The U.S. tax code forms the backbone of how the IRS operates. Despite calls for reforms during just about every session of Congress, the tax code remains complex and, in some cases, difficult to interpret. Demystifying the code may take years, or even a special degree. Ordinary citizens and business owners may not be able to make heads or tails of the U.S. tax code, but a little knowledge can go a long way.
Sources of Income Tax Law
The U.S. Constitution gives Congress authority to collect taxes as a means to provide revenue for the federal government. The 13th Amendment, ratified by the states in 1913, gives Congress the ability to assess income taxes on individuals and entities. The income can derive from any source, such as hourly wages, investment income, profits from a business operation, and sales of physical assets. Section 61 of Title 26 within the U.S. Code enumerates exactly what counts as income, although that list does not include every possible source. Laws that start as bills in Congress may alter the tax code periodically.
How Taxes Become Law
Congress passes tax laws, and then the IRS has the authority to enforce those laws. It all starts with the House Ways and Means Committee. Members of this committee agree on which proposals should go up for debate and a vote in the full House and they craft tax legislation. The House then debates the bill and the legislative body may amend it.

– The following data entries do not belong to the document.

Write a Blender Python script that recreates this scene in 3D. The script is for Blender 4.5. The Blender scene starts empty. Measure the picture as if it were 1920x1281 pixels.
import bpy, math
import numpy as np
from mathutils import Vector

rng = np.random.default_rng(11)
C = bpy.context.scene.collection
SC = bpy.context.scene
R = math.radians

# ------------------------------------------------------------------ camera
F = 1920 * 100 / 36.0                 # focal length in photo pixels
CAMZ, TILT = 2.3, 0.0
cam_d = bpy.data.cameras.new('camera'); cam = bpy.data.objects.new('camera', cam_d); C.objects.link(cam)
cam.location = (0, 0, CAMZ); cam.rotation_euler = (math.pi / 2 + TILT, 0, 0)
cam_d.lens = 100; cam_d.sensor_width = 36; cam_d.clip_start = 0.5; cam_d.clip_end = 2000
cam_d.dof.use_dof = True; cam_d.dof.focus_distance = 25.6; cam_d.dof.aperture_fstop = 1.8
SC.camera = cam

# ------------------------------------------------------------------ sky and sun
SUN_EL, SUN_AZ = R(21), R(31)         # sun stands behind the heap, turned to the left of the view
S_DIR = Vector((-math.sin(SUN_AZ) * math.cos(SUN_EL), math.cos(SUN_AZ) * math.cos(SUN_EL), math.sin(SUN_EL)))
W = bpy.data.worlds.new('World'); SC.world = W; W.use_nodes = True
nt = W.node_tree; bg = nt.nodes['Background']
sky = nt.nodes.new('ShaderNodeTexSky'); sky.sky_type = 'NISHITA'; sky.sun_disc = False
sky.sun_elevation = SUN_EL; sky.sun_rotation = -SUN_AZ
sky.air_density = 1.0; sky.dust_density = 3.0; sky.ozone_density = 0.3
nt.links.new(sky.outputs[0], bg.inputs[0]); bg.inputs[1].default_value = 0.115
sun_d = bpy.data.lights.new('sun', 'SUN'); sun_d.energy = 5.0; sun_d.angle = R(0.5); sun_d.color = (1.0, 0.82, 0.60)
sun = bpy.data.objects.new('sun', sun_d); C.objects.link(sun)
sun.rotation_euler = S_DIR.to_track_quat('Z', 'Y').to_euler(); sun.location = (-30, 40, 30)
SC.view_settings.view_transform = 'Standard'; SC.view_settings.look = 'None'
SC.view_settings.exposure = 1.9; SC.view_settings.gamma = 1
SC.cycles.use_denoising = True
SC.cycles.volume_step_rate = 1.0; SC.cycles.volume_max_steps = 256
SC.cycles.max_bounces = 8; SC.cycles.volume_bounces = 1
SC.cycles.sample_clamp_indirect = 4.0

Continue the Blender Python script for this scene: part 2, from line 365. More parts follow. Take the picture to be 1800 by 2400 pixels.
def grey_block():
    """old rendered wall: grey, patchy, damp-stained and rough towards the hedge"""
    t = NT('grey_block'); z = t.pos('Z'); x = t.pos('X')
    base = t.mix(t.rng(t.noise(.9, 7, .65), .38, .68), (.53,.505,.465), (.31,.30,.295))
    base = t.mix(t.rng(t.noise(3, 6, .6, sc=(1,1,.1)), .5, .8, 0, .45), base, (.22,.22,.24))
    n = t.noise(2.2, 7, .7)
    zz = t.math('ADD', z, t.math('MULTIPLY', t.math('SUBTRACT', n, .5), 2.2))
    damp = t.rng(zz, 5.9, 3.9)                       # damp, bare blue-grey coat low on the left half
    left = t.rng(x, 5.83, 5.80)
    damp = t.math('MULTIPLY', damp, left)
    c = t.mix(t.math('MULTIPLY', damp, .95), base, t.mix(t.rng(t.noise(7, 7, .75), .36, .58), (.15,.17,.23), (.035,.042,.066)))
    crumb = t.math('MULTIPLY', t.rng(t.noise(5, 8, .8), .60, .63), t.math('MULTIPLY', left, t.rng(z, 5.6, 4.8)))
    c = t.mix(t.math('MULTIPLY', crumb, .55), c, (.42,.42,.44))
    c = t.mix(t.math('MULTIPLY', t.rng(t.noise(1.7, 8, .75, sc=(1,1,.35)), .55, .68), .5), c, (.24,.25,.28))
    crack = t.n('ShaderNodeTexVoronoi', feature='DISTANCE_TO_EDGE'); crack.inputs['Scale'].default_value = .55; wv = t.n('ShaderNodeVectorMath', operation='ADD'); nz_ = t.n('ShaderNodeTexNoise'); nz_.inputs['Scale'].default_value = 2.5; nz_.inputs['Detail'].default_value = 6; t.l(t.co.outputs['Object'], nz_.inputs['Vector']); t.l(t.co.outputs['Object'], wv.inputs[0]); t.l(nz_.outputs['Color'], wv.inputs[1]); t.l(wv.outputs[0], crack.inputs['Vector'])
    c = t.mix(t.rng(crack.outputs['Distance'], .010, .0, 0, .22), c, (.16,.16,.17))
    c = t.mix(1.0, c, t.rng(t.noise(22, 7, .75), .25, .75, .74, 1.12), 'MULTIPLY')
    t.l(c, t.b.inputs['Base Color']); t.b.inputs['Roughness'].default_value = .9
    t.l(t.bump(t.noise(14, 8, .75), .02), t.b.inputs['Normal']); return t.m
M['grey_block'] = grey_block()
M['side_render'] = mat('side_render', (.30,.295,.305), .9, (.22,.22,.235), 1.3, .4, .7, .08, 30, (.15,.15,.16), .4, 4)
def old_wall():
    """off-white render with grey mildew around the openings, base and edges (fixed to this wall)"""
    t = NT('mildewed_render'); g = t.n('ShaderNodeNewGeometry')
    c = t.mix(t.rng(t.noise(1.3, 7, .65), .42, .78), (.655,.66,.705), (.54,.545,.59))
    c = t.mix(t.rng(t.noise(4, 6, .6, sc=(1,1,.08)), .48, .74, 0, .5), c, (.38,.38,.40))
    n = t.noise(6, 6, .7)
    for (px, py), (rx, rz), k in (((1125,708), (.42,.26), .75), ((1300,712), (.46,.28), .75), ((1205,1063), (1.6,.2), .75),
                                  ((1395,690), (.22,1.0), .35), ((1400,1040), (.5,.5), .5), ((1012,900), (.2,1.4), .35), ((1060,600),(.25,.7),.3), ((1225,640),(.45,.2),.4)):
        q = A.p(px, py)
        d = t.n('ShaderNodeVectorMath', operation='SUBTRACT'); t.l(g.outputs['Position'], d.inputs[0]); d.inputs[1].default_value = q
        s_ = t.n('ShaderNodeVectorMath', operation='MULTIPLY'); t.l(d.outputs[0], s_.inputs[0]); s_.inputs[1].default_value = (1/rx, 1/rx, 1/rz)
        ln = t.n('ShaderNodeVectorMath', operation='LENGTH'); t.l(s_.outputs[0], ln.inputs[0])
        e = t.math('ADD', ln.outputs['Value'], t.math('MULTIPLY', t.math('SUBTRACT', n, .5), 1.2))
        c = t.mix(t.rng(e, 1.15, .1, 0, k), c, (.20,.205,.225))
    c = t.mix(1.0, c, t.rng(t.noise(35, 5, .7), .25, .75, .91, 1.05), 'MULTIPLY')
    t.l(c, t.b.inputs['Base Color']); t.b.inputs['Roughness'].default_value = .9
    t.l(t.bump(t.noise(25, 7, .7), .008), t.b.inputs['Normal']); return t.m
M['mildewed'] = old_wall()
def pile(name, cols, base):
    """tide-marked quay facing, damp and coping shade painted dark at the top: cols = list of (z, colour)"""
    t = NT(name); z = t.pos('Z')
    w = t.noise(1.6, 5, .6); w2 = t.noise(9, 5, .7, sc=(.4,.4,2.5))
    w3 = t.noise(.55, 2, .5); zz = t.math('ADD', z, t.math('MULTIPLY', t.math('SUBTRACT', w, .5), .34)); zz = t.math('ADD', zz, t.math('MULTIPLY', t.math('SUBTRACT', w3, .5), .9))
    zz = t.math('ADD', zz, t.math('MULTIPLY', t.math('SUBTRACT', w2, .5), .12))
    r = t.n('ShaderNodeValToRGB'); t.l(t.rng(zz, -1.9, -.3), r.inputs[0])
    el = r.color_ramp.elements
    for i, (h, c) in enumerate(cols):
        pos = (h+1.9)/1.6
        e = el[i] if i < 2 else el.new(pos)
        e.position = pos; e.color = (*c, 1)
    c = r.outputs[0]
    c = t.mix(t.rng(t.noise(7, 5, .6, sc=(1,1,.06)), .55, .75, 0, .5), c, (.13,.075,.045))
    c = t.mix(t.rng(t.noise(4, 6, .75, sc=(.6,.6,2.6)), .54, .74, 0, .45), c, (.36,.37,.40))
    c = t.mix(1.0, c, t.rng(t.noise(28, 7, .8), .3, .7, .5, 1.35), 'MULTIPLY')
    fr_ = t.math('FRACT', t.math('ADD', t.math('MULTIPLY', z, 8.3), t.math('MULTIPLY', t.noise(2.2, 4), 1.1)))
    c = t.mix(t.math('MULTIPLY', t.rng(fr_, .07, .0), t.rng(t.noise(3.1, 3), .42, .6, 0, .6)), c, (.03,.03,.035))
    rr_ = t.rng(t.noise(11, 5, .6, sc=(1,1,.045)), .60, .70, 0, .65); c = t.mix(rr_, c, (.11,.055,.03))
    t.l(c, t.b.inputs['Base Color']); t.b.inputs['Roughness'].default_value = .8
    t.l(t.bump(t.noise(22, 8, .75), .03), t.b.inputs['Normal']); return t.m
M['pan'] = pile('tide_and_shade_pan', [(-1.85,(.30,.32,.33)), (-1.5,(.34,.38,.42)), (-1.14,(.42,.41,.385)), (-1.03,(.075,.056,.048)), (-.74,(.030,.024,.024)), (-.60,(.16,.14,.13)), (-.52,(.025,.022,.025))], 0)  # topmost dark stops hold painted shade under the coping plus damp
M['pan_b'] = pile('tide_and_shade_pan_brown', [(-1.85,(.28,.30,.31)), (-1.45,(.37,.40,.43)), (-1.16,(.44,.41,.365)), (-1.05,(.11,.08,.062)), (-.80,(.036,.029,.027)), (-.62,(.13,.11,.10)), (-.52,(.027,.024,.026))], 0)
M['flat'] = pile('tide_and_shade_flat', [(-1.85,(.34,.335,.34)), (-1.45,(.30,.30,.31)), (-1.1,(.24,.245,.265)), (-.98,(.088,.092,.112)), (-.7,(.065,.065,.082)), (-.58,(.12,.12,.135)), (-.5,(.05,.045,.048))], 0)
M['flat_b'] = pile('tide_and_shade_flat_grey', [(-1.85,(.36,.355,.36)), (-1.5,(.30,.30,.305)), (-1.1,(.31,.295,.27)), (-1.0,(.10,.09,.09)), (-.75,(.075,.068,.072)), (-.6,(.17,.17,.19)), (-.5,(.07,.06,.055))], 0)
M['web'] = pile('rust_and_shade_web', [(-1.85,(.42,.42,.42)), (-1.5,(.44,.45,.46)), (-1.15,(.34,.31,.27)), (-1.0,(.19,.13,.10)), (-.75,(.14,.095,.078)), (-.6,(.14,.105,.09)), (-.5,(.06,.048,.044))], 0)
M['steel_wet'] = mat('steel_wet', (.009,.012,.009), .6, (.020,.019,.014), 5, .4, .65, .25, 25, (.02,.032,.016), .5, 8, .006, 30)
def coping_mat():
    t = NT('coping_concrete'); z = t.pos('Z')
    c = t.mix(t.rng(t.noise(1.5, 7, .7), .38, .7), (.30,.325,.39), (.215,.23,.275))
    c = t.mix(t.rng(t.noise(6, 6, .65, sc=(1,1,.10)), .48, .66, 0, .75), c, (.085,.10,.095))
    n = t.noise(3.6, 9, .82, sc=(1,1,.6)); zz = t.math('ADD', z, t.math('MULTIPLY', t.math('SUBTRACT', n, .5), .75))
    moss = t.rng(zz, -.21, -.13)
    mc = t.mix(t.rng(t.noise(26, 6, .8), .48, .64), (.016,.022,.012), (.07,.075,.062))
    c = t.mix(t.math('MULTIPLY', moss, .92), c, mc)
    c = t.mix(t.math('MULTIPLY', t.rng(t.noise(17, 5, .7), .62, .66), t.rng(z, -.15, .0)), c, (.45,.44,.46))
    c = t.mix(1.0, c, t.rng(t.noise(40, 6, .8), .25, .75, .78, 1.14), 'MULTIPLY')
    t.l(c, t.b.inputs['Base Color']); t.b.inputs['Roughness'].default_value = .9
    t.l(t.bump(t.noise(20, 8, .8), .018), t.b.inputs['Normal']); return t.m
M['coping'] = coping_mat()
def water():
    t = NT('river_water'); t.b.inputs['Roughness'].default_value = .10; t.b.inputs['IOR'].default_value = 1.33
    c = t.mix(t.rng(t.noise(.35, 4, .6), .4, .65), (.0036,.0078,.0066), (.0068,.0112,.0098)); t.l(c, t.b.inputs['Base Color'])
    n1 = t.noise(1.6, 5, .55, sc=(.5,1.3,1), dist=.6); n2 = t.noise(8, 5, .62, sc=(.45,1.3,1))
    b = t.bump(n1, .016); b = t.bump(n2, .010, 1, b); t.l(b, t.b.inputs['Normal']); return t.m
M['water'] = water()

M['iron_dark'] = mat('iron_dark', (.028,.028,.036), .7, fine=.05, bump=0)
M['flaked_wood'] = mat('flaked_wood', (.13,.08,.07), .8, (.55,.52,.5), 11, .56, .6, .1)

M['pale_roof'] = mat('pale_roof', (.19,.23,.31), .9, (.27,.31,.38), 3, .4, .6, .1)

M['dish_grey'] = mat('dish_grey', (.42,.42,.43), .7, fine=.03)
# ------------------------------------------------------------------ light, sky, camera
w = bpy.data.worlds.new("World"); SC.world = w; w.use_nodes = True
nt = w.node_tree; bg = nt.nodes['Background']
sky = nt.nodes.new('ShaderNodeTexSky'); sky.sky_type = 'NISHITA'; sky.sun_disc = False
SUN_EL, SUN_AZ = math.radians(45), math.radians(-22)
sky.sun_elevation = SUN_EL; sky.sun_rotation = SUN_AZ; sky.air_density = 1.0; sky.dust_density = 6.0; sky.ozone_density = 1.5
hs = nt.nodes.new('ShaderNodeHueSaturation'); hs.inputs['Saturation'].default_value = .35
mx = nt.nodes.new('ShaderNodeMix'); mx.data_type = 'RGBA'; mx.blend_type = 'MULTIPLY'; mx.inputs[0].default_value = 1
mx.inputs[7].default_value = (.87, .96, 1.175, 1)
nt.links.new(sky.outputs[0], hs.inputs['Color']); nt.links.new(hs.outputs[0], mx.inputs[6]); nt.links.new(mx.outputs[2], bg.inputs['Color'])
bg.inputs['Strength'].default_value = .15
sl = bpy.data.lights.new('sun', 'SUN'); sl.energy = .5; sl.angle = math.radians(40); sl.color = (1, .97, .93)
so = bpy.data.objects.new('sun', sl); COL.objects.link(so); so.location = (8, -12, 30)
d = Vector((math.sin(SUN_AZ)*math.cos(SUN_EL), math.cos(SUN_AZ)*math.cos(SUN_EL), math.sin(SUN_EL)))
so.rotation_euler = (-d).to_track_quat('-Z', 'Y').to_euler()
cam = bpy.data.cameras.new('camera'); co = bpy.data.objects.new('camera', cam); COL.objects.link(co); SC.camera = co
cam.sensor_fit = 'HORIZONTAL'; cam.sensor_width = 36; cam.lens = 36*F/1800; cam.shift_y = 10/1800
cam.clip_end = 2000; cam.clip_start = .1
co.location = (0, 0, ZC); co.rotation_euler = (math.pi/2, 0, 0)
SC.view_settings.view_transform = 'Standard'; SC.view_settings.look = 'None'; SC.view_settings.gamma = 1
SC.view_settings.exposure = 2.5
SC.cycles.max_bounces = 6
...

If the House approves the bill, it goes to the Senate Finance Committee for review, where it undergoes the same process in the House. If the Senate approves a different version of the legislation, a joint committee between both bodies tries to come up with a compromise bill. When both sides of Congress agree and pass the same legislation, the President of the United States either signs the bill into law or vetoes it. The bill becomes a law within the U.S. tax code when the president signs it or Congress overrides a veto.
Intricacies of Tax Laws
Tax legislation, even before it goes into the tax code, is very complicated. The text of the Consolidated Appropriations Act of 2015 is 233 pages, and the behind-the-scenes work that goes into the legislative process is enormous. Congressional staffers and researchers crunch numbers, representatives and senators hear testimony about the effectiveness of tax changes, and members of the legislative body hear hours of debate before voting on a proposal.
The tax laws passed and signed into law December 2015 include several provisions that extend tax benefits already on the books. The overall cost of this legislation comes to $622 billion over 10 years, according to estimates from Congress. The bill itself changes verbiage to various sections of the U.S. tax code, using quotes and legal citations.
Delegated Legislation Adopted by the IRS
The IRS takes the changes to the tax code and comes up with procedures, policies, instructions, and tax forms that correlate to provisions within the law. If a law changes the way a business collects an employment tax, the IRS tells businesses how to accomplish this tax collection. This also means the IRS has the authority to penalize businesses for not following the IRS rules. Rules within the IRS turn into instruction booklets and tax forms.
Some of these booklets and forms are long, complicated, and hard to read. Owners and investors must differentiate between statutory employees, independent contractors, self-employment income, small businesses, and corporations. Business owners need to know how to implement the Work Opportunity Tax Credit, parts of the Affordable Care Act, and general accounting principles that determine the value of assets, income, and revenue. Businesses that take advantage of deductions and credits can reduce their tax liability, while increases in sales and revenue may increase the taxes a business pays.
The process of tax legislation comes full circle when individuals and businesses either pay income taxes each year or receive an income tax refund. Companies usually pay estimated taxes each quarter so the entire burden of paying taxes doesn't occur on April 15 each year. Getting to the point where a company files tax returns may take some effort, depending on the size of a business, the number of employees, and the amount of income brought in by a business.
Help for Taxes
A licensed accountant can help a company by outlining how tax laws affect the bottom line of a business. An experienced business owner knows the intricacies and minutiae of owning a business with the ultimate goal of making money. Likewise, a CPA is an expert on tax laws who can explain how a company can take advantage of tax laws by developing strategies all year long. When tax time rolls around in April, a good CPA gives a client the best way to file the most complete return possible.